Brace yourselves, people. I’m about to break out of character. I have nice things to say about my bosses. This is not easy for me.
When the lights went out at the Sun Journal last week, it was like being part of a football team. A Super Bowl-winning football team. Seconds after the place went dark, seasoned editors huddled around desks. They whipped out small flashlights and looked across the playing field of the newsroom. They scowled, twirled pens in their fingers and got to work. Strategies were worked over. Options were discussed. There were no handy buttons to push, but these strategists were working around it.

A journalistic nightmare did not slow those wily pros. We were in the Dark Ages at the dawn of deadline. But the show must go on. The Sun Journal wants its paper on the street in the morning. Professionals who can work in the dark made it happen.

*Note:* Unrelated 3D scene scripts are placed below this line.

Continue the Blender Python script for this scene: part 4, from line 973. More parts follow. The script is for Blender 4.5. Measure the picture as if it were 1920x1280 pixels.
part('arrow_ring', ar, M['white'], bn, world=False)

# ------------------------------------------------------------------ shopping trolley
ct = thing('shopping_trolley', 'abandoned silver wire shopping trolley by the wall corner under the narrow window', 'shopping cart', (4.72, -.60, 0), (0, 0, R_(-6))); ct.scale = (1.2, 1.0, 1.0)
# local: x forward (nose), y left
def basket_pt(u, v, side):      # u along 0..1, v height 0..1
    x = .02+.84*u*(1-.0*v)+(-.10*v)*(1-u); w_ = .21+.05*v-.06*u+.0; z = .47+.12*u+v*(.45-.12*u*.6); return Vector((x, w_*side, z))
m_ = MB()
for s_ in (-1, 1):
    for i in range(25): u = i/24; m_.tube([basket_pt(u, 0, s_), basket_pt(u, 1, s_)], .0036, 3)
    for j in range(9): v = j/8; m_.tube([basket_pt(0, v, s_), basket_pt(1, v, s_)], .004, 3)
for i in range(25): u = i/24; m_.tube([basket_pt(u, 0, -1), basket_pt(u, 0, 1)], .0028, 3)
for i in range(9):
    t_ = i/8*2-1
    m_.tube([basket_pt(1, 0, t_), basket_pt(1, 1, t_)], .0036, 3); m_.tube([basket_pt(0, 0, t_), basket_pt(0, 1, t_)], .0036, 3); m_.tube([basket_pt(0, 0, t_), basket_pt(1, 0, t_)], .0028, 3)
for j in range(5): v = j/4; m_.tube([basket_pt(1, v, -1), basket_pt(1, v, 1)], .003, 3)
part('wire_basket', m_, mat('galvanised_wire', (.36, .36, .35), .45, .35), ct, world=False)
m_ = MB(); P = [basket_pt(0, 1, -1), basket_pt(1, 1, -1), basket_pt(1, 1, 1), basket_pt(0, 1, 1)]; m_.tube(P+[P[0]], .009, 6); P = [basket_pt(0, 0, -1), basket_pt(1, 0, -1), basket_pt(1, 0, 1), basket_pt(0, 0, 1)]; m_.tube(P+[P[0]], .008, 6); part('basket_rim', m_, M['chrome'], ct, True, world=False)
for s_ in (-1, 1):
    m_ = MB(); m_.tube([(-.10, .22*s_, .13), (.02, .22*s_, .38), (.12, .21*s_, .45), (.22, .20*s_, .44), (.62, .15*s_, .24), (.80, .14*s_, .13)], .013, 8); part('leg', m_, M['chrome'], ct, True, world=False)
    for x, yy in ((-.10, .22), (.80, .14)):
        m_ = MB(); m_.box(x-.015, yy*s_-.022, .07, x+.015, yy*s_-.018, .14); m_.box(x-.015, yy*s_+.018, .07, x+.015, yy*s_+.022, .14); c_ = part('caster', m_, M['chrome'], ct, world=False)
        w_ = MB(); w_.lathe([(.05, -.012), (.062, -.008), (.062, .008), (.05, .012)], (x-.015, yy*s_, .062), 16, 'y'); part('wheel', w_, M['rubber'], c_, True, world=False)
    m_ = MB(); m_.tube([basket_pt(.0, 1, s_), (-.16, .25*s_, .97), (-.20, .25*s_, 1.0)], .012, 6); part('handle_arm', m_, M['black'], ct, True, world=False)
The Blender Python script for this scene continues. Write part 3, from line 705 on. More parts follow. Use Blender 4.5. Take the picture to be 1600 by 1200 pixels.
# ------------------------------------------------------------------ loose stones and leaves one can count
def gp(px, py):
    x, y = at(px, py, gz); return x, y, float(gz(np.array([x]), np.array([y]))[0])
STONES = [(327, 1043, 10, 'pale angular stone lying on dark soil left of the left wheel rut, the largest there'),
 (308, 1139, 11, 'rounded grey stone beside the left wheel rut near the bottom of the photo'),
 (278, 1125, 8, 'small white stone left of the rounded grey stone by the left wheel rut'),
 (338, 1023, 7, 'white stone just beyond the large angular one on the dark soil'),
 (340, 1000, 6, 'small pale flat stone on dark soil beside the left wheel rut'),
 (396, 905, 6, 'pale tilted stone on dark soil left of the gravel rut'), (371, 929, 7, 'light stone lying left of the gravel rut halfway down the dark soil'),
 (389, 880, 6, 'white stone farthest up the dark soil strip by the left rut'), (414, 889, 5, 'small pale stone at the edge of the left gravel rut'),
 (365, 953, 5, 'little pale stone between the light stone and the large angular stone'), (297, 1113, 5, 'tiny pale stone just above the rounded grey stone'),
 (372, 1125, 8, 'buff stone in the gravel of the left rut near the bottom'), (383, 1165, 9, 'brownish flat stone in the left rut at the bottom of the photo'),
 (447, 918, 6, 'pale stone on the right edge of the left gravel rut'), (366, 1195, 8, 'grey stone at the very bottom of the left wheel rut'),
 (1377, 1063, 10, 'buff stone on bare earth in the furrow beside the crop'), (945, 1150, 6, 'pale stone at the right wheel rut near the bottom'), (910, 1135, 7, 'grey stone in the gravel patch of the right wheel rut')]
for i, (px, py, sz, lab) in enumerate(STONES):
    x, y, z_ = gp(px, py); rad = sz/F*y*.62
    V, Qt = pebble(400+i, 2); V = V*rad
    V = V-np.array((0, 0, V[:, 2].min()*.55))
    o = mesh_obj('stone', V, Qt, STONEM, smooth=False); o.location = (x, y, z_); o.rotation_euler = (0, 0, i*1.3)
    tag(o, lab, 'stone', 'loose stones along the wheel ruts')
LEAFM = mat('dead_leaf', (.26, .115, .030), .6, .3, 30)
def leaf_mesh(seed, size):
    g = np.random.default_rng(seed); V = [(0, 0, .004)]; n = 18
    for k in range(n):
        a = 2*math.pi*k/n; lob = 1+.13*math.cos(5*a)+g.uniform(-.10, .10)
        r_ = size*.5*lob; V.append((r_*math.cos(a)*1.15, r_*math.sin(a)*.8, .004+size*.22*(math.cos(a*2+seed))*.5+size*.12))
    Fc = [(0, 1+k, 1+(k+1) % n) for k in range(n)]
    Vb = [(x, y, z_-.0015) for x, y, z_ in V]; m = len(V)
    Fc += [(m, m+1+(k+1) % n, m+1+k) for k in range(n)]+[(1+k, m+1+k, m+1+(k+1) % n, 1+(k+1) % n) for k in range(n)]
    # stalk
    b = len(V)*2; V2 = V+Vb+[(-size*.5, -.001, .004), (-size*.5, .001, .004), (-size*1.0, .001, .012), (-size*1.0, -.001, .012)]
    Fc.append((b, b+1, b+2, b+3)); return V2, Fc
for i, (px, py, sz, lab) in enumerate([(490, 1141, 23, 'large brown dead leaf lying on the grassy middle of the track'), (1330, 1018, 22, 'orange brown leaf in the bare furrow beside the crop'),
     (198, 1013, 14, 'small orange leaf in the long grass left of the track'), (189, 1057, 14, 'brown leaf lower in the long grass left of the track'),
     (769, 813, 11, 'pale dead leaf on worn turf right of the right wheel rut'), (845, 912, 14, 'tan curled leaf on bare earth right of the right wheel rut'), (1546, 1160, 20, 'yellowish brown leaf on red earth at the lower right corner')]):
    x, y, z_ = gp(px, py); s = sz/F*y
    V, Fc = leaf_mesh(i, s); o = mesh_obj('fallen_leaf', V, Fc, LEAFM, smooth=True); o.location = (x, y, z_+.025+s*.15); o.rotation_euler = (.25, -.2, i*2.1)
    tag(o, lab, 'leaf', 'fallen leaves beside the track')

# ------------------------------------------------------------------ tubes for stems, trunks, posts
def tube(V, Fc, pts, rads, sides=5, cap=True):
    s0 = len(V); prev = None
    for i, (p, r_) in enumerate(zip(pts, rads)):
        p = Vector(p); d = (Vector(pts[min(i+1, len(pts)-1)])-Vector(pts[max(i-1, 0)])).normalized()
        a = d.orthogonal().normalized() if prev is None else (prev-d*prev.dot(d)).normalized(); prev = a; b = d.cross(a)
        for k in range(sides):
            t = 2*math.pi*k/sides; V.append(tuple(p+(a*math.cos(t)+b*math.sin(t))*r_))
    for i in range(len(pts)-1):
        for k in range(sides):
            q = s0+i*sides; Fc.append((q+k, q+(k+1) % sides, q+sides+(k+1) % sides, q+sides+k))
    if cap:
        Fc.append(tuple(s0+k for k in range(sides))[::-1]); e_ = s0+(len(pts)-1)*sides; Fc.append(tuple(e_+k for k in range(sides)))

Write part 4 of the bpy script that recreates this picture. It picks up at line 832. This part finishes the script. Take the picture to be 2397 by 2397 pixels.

A business built on technology is vulnerable. When the plug is pulled from the wall, wits are all we have to rely on. Fear is not an option.

The Sun Journal is not afraid of the dark.

Contingency plans were hashed out. Notes were scrawled on scraps of paper. Cell phones were procured and calls went out. The all-stars arrived within minutes.

I take potshots at my bosses all the time in this space. I do it because I was one of those kids who made faces behind the teacher’s back. I used to get hauled out of class by the ear for throwing spitballs at the principal.

Provoking authority is kind of a hobby. Not on that night, though.

When the bosses came into the dark newsroom, I stood aside and watched them work: the executive editor in jeans and a baseball cap, the publishers in sweat pants and running shoes. They rallied the team and acted like leaders should – fearless and decisive.

I’ve worked on construction sites and in loud factories. I’ve stood beside men who clenched nails in their teeth and maybe swallowed a few while telling dirty jokes. Great guys. Gritty guys. But prone to whining when the machines broke down.

There was no whining at the Sun Journal when our world went dark. If you ever doubt this paper has the reader in mind when its leaders go to work every day, guess again.

All of them wanted that paper on the streets come morning, no matter what it took. The people who sign the paychecks were right there in the trenches. When things get tough at this newspaper, the top dogs get right down in the mud with the rest of us.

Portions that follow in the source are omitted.